Conheci o trabalho da Miky ainda enquanto estudante, e o trabalho dela chamou-me a atenção – ratos, caveiras, cobras, traças, mulheres, seres antropozoomorficos ou híbridos, símbolos mitológicos, combinados de forma desconcertante e poderosa. Uma miúda muito discreta que luta em todas as frentes como artista freelancer. Deixou a sua marca nas Caldas da Rainha e vai deixar no Porto, onde reside. Podem encontrá-la pessoalmente no Espaço Birra ou podem espreitar o trabalho dela no Facebook, Instagram ou no seu site.
Ivo Alexandre
Sob o signo da Liberdade nasce Ivo Alexandre em Lisboa, 1974. Estudou Pintura na Sociedade Nacional de Belas Artes, dedicando-se às Artes Plásticas em geral. Durante vários anos construiu um vasto curriculum como aderecista, cenógrafo, técnico de efeitos especiais e visuais em inúmeras séries, novelas e variados programas de entretenimento em televisão. Trabalhou para teatro, cinema e publicidade, contando já com um dos seus trabalhos premiado na Bienal de Veneza, com o filme Quem és Tu?… do realizador João Botelho. A sua paixão sempre foi a pintura, área que se dedica em exclusivo desde 2014.


É necessária muita audácia para se decidir viver exclusivamente da pintura, sobretudo quando se conhece bastante bem o meio. Após ter passado por várias áreas das artes plásticas sentiu, a certa altura, a necessidade de se virar para dentro, mostrando-se em bruto na tela – desistiu da estabilidade por amor à pintura.
A primeira vez que tive contacto com o trabalho do Ivo não o compreendi, mas senti um impacto. Talvez fosse isso que me levou a tentar descodificar os símbolos e a encontrar a beleza neles. Já observei o trabalho dele inúmeras vezes e capto sempre algo novo, um lado sombra necessária para ver a luz. Com uma imensa versatilidade, já apresentou o seu trabalho em Espanha, França, Brasil e em inúmeras ocasiões em Portugal. Pode-se julgar que um artista lançado não encontra mais desafios, mas a vida artística é, por si só, um desafio. Em 2020 Ivo não expôs, contudo iniciou uma nova colecção que mudou um pouco o paradigma da temática – o misticismo continua lá, basta olhar com atenção. É ver para crer – espiam o trabalho do Ivo no Facebook e no seu site.

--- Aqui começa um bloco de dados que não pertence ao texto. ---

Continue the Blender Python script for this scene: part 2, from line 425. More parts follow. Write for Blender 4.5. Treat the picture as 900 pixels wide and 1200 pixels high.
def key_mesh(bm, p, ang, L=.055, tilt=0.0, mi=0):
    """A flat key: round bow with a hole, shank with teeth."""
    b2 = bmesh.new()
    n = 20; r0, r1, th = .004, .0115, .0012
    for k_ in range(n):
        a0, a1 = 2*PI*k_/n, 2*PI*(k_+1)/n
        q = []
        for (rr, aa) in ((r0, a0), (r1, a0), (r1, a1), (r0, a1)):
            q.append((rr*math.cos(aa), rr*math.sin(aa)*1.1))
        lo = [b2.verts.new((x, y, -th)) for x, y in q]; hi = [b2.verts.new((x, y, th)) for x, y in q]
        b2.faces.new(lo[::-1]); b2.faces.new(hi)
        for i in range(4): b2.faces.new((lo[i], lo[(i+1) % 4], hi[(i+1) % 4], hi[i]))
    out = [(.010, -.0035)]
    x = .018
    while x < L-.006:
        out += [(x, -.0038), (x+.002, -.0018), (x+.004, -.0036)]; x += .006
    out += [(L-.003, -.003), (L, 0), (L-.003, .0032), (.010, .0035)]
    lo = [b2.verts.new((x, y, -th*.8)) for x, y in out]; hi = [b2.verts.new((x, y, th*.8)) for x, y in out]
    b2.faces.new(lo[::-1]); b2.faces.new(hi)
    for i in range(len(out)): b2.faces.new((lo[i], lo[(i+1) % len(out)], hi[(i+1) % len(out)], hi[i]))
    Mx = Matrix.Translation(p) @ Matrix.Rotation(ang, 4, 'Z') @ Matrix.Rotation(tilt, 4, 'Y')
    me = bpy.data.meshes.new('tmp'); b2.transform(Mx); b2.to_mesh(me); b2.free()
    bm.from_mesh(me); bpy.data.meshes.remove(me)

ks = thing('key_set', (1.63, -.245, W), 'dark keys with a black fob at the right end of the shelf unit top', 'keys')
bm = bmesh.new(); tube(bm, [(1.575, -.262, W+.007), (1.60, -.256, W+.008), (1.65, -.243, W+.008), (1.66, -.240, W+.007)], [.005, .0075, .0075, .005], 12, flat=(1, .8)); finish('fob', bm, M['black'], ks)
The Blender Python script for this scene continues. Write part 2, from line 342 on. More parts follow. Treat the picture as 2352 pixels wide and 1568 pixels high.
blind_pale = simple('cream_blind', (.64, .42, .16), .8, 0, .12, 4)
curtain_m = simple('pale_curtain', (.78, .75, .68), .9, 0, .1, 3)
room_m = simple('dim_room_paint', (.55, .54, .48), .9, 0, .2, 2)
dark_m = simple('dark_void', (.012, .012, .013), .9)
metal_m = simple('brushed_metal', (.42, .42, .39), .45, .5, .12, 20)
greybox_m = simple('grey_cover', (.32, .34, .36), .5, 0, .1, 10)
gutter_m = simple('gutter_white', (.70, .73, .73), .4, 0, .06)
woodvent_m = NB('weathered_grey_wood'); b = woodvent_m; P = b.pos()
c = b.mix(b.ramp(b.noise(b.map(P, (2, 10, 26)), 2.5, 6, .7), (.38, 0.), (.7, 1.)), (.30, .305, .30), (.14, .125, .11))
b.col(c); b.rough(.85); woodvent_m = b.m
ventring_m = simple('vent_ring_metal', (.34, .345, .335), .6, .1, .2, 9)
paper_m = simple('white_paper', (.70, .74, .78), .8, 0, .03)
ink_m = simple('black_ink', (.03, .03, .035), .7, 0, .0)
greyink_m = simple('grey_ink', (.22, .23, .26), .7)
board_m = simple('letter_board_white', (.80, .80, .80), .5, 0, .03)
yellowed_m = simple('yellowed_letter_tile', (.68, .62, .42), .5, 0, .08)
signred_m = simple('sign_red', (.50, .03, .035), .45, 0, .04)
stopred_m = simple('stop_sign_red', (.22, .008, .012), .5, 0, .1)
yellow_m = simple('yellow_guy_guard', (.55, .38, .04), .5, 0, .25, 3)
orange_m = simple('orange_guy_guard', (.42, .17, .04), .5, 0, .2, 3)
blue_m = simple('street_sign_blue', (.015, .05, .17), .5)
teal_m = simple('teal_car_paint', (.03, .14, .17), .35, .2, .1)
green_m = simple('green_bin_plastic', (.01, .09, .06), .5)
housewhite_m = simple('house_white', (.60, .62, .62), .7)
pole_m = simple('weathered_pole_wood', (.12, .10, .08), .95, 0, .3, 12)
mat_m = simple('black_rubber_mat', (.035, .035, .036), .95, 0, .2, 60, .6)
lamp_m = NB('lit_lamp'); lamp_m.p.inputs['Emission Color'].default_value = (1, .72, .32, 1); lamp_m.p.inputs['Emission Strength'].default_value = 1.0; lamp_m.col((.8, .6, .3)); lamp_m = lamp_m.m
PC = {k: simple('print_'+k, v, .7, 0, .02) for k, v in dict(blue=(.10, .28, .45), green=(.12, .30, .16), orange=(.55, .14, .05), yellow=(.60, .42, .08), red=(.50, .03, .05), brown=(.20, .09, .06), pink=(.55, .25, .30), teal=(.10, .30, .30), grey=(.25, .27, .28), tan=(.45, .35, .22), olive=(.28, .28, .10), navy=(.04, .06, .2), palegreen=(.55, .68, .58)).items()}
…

Escolhi o trabalho destes dois artistas pois foram os que me marcaram mais este ano. A Miky por estar em início de carreira e o Ivo pela sua enorme adaptabilidade de estilos e técnicas. Ambos trabalham a mesma temática, ambos freelancers, ambos na luta. Ninguém me paga para escrever nem sobre eles nem sobre nada, faço-o porque já vou tarde – desejo que tanto o trabalho deles como o trabalho de qualquer artista seja reconhecido pelo seu valor e que os artistas possam ter o reconhecimento devido quando o devem ter. Memento Mori – lembra-te que és mortal. Eles também o são.